-------- DATASET SECTION --------

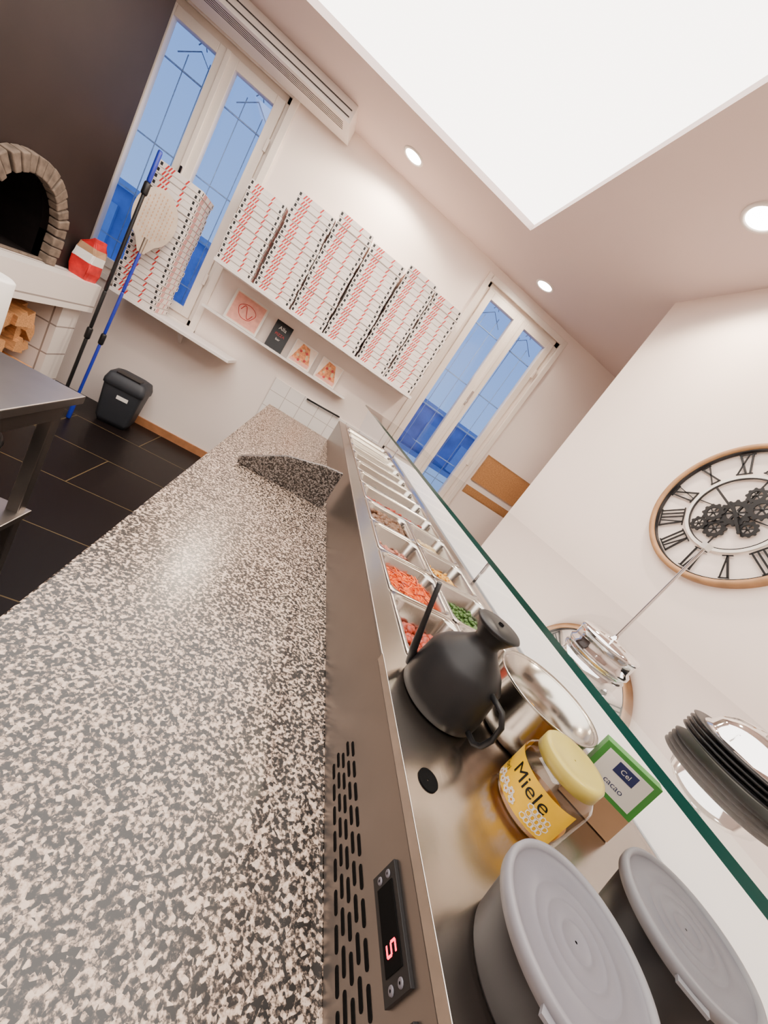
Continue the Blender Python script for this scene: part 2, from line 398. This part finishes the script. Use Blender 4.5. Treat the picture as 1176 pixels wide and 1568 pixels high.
# ------------------------------------------------------------ clock
cy,cz,cr=1.135,1.82,.312
b=B()
RX=Matrix.Rotation(-pi/2,4,'Y')   # local z -> -x
c=(XC,cy,cz)
b.lathe([(cr-.024,0),(cr-.024,.024),(cr-.018,.030),(cr-.004,.030),(cr,.022),(cr,0)],c,OAK,96,M=RX)
def ring(r0,r1,z0,z1,m,seg=80,cen=(0,0)):
    b.lathe([(r0,z0),(r0,z1),(r1,z1),(r1,z0),(r0,z0)],(XC,cy+cen[0],cz+cen[1]),m,seg,M=RX,smooth=False)
ring(cr-.028,cr-.023,.004,.022,BLACK)
ring(.160,.172,.006,.014,WHT)
ring(.156,.159,.006,.014,BLACK)
def bar(t0,r0,t1,r1,w,theta,x=.012,m=BLACK):
    a=Vector((t0,r0));d=Vector((t1,r1))-a;n=Vector((-d.y,d.x)).normalized()*w/2
    q=[a+n,a-n,a+d-n,a+d+n]
    def W(p,xx):
        ct,st=math.cos(theta),math.sin(theta)
        R=p.x*ct+p.y*st; U=-p.x*st+p.y*ct
        return (XC-xx,cy-R,cz+U)
    vs=[W(p,x) for p in q]+[W(p,x-.005) for p in q]
    b.add(vs,[(0,1,2,3),(7,6,5,4),(0,4,5,1),(1,5,6,2),(2,6,7,3),(3,7,4,0)],m)
NUM=['XII','I','II','III','IIII','V','VI','VII','VIII','IX','X','XI']
ri,ro=.182,.274
for h,s in enumerate(NUM):
    th=h*pi/6
    wid={'I':.017,'V':.034,'X':.036}
    tot=sum(wid[q] for q in s); x=-tot/2
    for q in s:
        w=wid[q]; cx=x+w/2
        if q=='I': bar(cx,ri,cx,ro,.006,th)
        elif q=='V': bar(cx-w*.38,ro,cx,ri,.007,th); bar(cx+w*.38,ro,cx,ri,.004,th)
        else: bar(cx-w*.38,ro,cx+w*.38,ri,.007,th); bar(cx+w*.38,ro,cx-w*.38,ri,.004,th)
        x+=w
    bar(-tot/2,ri,tot/2,ri,.004,th); bar(-tot/2,ro,tot/2,ro,.004,th)
def gear(dy,dz,r,teeth,x):
    n=teeth*4; loops=[]
    for rr_,k in ((r*.62,0),(r,1)):
        pts=[]
        for i in range(n):
            R=rr_*(1.18 if (k and i%4 in (0,1)) else 1)
            a=2*pi*i/n; pts.append((R*math.cos(a),R*math.sin(a)))
        loops.append(pts)
    z0,z1=x,x+.005
    lp=[[(p[0],p[1],z0) for p in loops[0]],[(p[0],p[1],z1) for p in loops[0]],[(p[0],p[1],z1) for p in loops[1]],[(p[0],p[1],z0) for p in loops[1]],[(p[0],p[1],z0) for p in loops[0]]]
    T=Matrix.Translation((XC,cy+dy,cz+dz))@RX
    b.loft(lp,BLACK,False,M=T)
    for k in range(3):
        b.box(-r*.7,r*.7,-r*.07,r*.07,z0+.001,z1-.001,BLACK,M=T@Matrix.Rotation(k*pi/3,4,'Z'))
    b.lathe([(r*.2,z0),(r*.2,z1),(.001,z1)],(XC,cy+dy,cz+dz),BLACK,16,M=RX)
gear(0,0,.050,14,.012); gear(.065,-.03,.034,10,.016); gear(.02,-.085,.036,10,.009); gear(-.065,.045,.040,12,.016); gear(-.075,-.04,.030,10,.009); gear(.08,-.092,.028,9,.014); gear(-.01,.09,.030,10,.010)
bar(0,-.03,0,.14,.008,math.radians(-62),.028); bar(0,-.03,0,.10,.010,math.radians(135),.026)
bar(-.155,0,.155,0,.0035,0,.010); bar(0,-.155,0,.155,.0035,0,.010)
b.build('wall_clock')

# ------------------------------------------------------------ pizza oven
e=bpy.data.objects.new('pizza_oven',None); COL.objects.link(e)
XO=-1.65; ac,ar=2.55,.25; zl=.95
b=B()
zs_=zl+.16
arcpts=[(ac+ar*math.cos(t),zs_+ar*math.sin(t)) for t in [pi*i/24 for i in range(25)]]
b.box(XO-.04,XO,ac+ar,3.17,zl,CZ,HOOD); b.box(XO-.04,XO,.9,ac-ar,zl,CZ,HOOD)
for i in range(24):
    p,q=arcpts[i],arcpts[i+1]
    b.prism([q,p,(p[0],CZ),(q[0],CZ)],XO-.04,XO,0,HOOD)
b.box(-2.4,XO-.04,3.13,3.17,zl,CZ,HOOD); b.box(-2.4,XO-.04,.9,.94,zl,CZ,HOOD)
b.build('hood_facade',e)
b=B()
lp=[[(x,p[0],p[1]) for p in ([(ac+ar,zl)]+arcpts+[(ac-ar,zl)])] for x in (XO,-2.35)]
b.loft(lp,CHAMB,True,closed=False); b.box(-2.36,-2.35,ac-.4,ac+.4,zl,1.5,CHAMB); b.box(-2.35,XO,ac-ar,ac+ar,zl+.0,zl+.006,CHAMB)
b.build('oven_chamber',e,recalc=False)
b=B()
rb=.07; nb=17
for i in range(nb):
    t0=pi*i/nb+.014; t1=pi*(i+1)/nb-.014; jr=random.uniform(-.006,.008); pr=XO+.05+random.uniform(-.008,.008)
    q=[]
    for (t,r) in ((t0,ar-.015),(t1,ar-.015),(t1,ar+rb+jr),(t0,ar+rb+jr)):
        q.append((ac+r*math.cos(t),zs_+r*math.sin(t)))
    b.prism(q,XO,pr,0,BRICK)
for sgn in (1,-1):
    for k in range(3):
        y0=ac+sgn*(ar-.015); y1=ac+sgn*(ar+rb+random.uniform(-.01,.01))
        b.box(XO,XO+.05,min(y0,y1),max(y0,y1),zl+.053*k,zl+.053*k+.049,BRICK)
b.box(XO,XO+.03,ac-ar-rb,ac+ar+rb,zl,zl+.012,BRICK)
b.build('brick_arch',e,bevel=.008,seg=2)
b=B()
b.box(-2.38,-1.50,1.3,3.17,.76,zl,TILEX)
b.box(-2.38,-1.56,2.98,3.17,0,.76,TILEX); b.box(-2.38,-1.56,1.3,1.45,0,.76,TILEX); b.box(-2.38,-2.3,1.45,2.98,0,.76,WALL)
b.build('tiled_base',e)
b=B()
for i in range(96):
    k=i//16; y=1.55+(i%16)*.088+random.uniform(-.02,.02); z=.06+k*.108+random.uniform(0,.02)
    r=random.uniform(.04,.058); a=random.uniform(-.2,.2)
    T=Matrix.Translation((-1.80+random.uniform(-.04,.06),y,z))@Matrix.Rotation(a,4,'Z')@Matrix.Rotation(random.uniform(-.1,.1),4,'Y')@Matrix.Rotation(random.uniform(0,6),4,'X')
    ln=random.uniform(.15,.20)
    b.prism([(-r,-r*.6),(r,-r*.7),(r*.9,r*.4),(0,r)],-ln,ln,0,WOOD,M=T)
b.build('firewood_pile')
# crumpled flour bag
b=B(); T=Matrix.Translation((-1.575,3.085,.95))
def cr_(l,a):
    return [(x+random.uniform(-a,a),y+random.uniform(-a,a),z+random.uniform(-a,a)*.5) for x,y,z in l]
l0=rr(0,0,.10,.13,.012,0); l1=cr_(rr(0,0,.115,.145,.012,.05),.003); l2=cr_(rr(0,0,.11,.145,.012,.11),.004); l3=cr_(rr(0,.005,.11,.14,.012,.165),.005); l4=cr_(rr(.005,.005,.085,.14,.01,.205),.005); l5=cr_(rr(.02,0,.035,.13,.008,.24),.003); l6=cr_(rr(.03,0,.012,.13,.004,.262),.002)
b.loft([l0,l1,l2],RED,False,M=T,cap0=True); b.loft([l2,l3],WHT,False,M=T); b.loft([l3,l4],KRAFT,False,M=T); b.loft([l4,l5,l6],RED,False,M=T,cap1=True)
b.build('flour_bag')

# ------------------------------------------------------------ pizza peels
def peel(base,top,head,kind):
    b=B(); base=Vector(base); top=Vector(top); d=(top-base).normalized(); ln=(top-base).length
    q=d.to_track_quat('Z','Y').to_matrix().to_4x4(); T=Matrix.Translation(base)@q
    def pole(z0,z1,r,m): b.lathe([(r*.8,z0),(r,z0+.01),(r,z1-.01),(r*.8,z1)],(0,0,0),m,14,M=T,cap0=True,cap1=True)
    if kind=='round':
        pole(0,.18,.015,BLUE); pole(.18,.60,.010,BLUE); pole(.60,.68,.017,BLACK); pole(.68,1.0,.010,BLUE)
        pole(1.0,1.30,.010,BLUE)
        R=Matrix.Rotation(head,4,'Z'); hc=1.53
        b.prism([(-.02,1.29),(.02,1.29),(.06,1.37)]+[(.125*math.cos(t),hc+.185*math.sin(t)) for t in [(-50+280*i/30)*pi/180 for i in range(31)]]+[(-.06,1.37)],-.0015,.0015,1,ALU,M=T@R)
        for i in range(-4,5):
            for j in range(-6,7):
                x,z=i*.022,hc+j*.024
                if (x/.10)**2+((z-hc)/.155)**2<1: b.box(x-.003,x+.003,-.0022,.0022,z-.007,z+.007,KRAFT,M=T@R)
        b.lathe([(.010,1.28),(.012,1.39)],(0,0,0),ALU,12,M=T)
    else:
        pole(0,.12,.014,BLACK); pole(.12,.60,.011,BLACK); pole(.60,.68,.018,BLACK); pole(.68,.95,.011,BLACK)
        pole(.95,ln-.2,.011,BLACK); pole(ln-.2,ln,.014,BLUE); pole(ln-.28,ln-.2,.02,BLACK)
    return b.build('pizza_peel')
peel((-1.43,3.06,0),(-1.49,3.22,1.88),0,'pole')
peel((-1.375,3.10,0),(-1.395,3.25,1.72),.35,'round')

# ------------------------------------------------------------ waste bin
b=B(); T=Matrix.Translation((-1.22,3.43,0))@Matrix.Rotation(.12,4,'Z')
b.loft([rr(0,0,.20,.18,.03,0),rr(0,0,.235,.215,.03,.05),rr(0,0,.275,.25,.035,.32)],BIN,M=T,cap0=True)
b.loft([rr(0,0,.275,.25,.035,.32),rr(0,0,.29,.265,.035,.325),rr(0,0,.29,.265,.035,.36),rr(0,0,.26,.235,.04,.415),rr(0,0,.20,.17,.04,.43)],BIN,M=T,cap1=True)
b.box(-.09,.09,-.128,-.122,.335,.352,BLACK,M=T)
b.box(-.02,.06,-.124,-.118,.24,.27,WHT,M=T)
b.box(-.085,.085,-.10,-.02,.425,.436,BLACK,M=T)
b.build('waste_bin')

# ------------------------------------------------------------ steel table (left)
b=B(); xt=-.625
b.box(-1.35,xt,-.3,1.47,.82,.85,STEELD)
for (x,y) in ((-.675,1.42),(-1.30,1.42),(-.675,-.25),(-1.30,-.25)):
    b.box(x-.02,x+.02,y-.02,y+.02,0.02,.82,STEELD); b.lathe([(.018,0),(.022,.02)],(x,y,0),BLACK,12,cap0=True)
b.box(-1.33,-.64,-.28,1.45,.33,.355,STEELD)
b.box(-.66,-.65,-.25,1.42,.75,.82,STEELD); b.box(-1.3,-.67,1.41,1.42,.75,.82,STEELD)
b.build('steel_work_table',bevel=.003)
b=B(); b.lathe([(.012,0),(.012,.235),(.016,.24),(.055,.24),(.06,.235),(.06,.005),(.055,0),(.012,0)],(-.90,1.36,.85),WHT,36); b.build('paper_towel_roll')
b=B(); b.lathe([(.001,0),(.12,0),(.135,.02),(.145,.30),(.15,.31),(.14,.33),(.03,.345),(.02,.36),(.001,.362)],(-.82,1.20,.355),BLACK,40); b.build('black_storage_bucket')

# ------------------------------------------------------------ refrigerated counter with granite top
GX0,GX1,GY0,GY1=-.18,.73,-.75,2.70; GZ=.95
b=B()
b.box(GX0,GX1,GY0,GY1,GZ-.03,GZ,GRAN)
b.box(GX0+.03,GX1-.03,GY0+.03,GY1-.03,.12,GZ-.03,STEELF)
for i in range(4):
    y0=GY0+.06+i*.83; b.box(GX0+.012,GX0+.03,y0,y0+.79,.16,.88,STEELF); b.box(GX0-.0,GX0+.012,y0+.04,y0+.75,.82,.84,STEEL)
for x in (GX0+.08,GX1-.08):
    for y in (GY0+.1,1.0,GY1-.1): b.lathe([(.02,0),(.025,.12)],(x,y,0),BLACK,12,cap0=True)
b.build('refrigerated_counter',bevel=.003)
b=B()
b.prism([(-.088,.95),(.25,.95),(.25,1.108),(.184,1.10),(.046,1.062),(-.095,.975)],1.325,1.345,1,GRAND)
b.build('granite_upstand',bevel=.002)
b=B(); b.box(.735,1.10,-.75,2.66,1.085,1.11,WHITE); b.box(.98,1.01,-.75,2.66,0,1.085,WALL)
b.build('service_counter',bevel=.003)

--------

• **DO THIS**
Every line that holds the word "bevel" should be extracted.

• **FULL OUTPUT**
b.build('brick_arch',e,bevel=.008,seg=2)
b.build('steel_work_table',bevel=.003)
b.build('refrigerated_counter',bevel=.003)
b.build('granite_upstand',bevel=.002)
b.build('service_counter',bevel=.003)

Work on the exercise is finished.